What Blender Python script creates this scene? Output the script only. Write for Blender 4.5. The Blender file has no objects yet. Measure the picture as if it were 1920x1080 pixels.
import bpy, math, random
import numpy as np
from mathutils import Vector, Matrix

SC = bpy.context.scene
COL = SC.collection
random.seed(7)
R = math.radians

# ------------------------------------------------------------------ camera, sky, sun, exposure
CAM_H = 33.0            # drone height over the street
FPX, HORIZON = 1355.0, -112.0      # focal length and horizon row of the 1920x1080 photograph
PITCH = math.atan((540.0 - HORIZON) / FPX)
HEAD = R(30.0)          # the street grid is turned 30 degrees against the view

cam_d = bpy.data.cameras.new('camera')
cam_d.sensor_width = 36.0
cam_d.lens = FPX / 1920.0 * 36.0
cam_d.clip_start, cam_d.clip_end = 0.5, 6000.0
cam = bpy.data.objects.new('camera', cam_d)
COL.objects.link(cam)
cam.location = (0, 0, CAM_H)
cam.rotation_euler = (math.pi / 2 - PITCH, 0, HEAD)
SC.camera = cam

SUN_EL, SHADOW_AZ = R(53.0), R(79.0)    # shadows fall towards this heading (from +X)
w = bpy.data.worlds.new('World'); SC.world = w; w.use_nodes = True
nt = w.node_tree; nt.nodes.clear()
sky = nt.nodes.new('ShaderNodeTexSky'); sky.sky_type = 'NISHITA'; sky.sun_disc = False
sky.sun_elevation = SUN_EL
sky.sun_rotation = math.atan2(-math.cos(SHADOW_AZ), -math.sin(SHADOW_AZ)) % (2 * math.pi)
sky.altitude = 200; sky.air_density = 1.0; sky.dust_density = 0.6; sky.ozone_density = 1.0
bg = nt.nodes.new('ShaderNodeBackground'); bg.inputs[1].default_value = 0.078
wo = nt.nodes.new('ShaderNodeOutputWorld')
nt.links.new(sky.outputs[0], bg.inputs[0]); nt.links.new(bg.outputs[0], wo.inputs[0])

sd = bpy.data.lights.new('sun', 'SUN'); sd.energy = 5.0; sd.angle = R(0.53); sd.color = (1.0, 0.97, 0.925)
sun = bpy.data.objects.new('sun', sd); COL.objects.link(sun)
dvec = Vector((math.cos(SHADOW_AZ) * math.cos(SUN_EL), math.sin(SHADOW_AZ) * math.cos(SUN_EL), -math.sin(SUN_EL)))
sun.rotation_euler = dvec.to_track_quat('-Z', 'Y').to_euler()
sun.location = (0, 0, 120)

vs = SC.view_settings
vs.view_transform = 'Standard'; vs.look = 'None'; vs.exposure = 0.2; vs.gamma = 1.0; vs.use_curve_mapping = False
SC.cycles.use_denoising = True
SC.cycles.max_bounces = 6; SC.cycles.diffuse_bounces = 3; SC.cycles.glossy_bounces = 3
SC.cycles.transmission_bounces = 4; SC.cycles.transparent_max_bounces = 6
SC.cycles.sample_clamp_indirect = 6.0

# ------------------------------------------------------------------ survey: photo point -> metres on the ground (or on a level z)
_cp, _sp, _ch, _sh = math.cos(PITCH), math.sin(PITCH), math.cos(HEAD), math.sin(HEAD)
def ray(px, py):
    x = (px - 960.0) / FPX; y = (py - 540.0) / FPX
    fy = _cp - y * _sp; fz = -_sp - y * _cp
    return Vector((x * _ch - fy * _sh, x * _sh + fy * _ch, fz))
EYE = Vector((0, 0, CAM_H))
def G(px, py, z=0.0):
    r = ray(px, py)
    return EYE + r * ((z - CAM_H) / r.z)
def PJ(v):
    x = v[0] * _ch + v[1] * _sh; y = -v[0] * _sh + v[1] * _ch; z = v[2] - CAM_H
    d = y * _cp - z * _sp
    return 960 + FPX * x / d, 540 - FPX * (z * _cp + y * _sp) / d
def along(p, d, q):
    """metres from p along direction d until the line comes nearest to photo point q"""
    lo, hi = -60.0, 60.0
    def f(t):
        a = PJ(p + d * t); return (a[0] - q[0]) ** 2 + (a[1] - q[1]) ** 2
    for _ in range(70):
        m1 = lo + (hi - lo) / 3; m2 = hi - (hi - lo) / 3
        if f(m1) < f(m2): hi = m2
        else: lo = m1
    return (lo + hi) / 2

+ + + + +

### Task requirements
Print the material above verbatim, first line through the line containing "R = math.radians", both included.

### Written answer
What Blender Python script creates this scene? Output the script only. Write for Blender 4.5. The Blender file has no objects yet. Measure the picture as if it were 1920x1080 pixels.
import bpy, math, random
import numpy as np
from mathutils import Vector, Matrix

SC = bpy.context.scene
COL = SC.collection
random.seed(7)
R = math.radians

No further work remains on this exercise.